In 2015, the 37-year-old was charged with five counts of wire fraud. He is said to have fraudulently obtained 21 loans totalling more than $1.5m, but has been on the run ever since.

Special Agent in Charge, Gregory W Ehrie, of the FBI’s Newark field office, said: “Mr Khan came to the sobering reality that he could not outrun the FBI.

“People who flee to other countries to avoid prosecution only delay the inevitable and live every day with the knowledge that we are still in pursuit. Mr Khan obviously reached the conclusion that it wasn’t worth it.

“The Newark field office would like to thank the dedicated members of law enforcement whose hard work and determination forced the hand of this fugitive and will now bring him to justice.”

Dealership

The case surrounds Khan’s car dealership, Emporio Motor Company. It is alleged he obtained loans from the auto finance division of a large bank for cars that he never delivered, but for which the purchaser was still responsible.

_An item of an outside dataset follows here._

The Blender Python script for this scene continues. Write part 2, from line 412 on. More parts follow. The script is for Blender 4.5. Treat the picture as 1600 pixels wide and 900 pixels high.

Khan, who has previously starred in US reality series ‘The Real Housewives of New Jersey’, obtained loans from the victim bank for cars that were delivered, but for which neither he nor Emporio had the title. The purchasers of these cars were liable for the loans, but could not register the cars.

He also offered to sell cars for individuals on consignment but thereafter did not return the cars or provide any money to the purchaser from the sale of the car.

Each count of wire fraud is punishable by a maximum potential penalty of 20 years in prison and a fine of the greater of $250,000.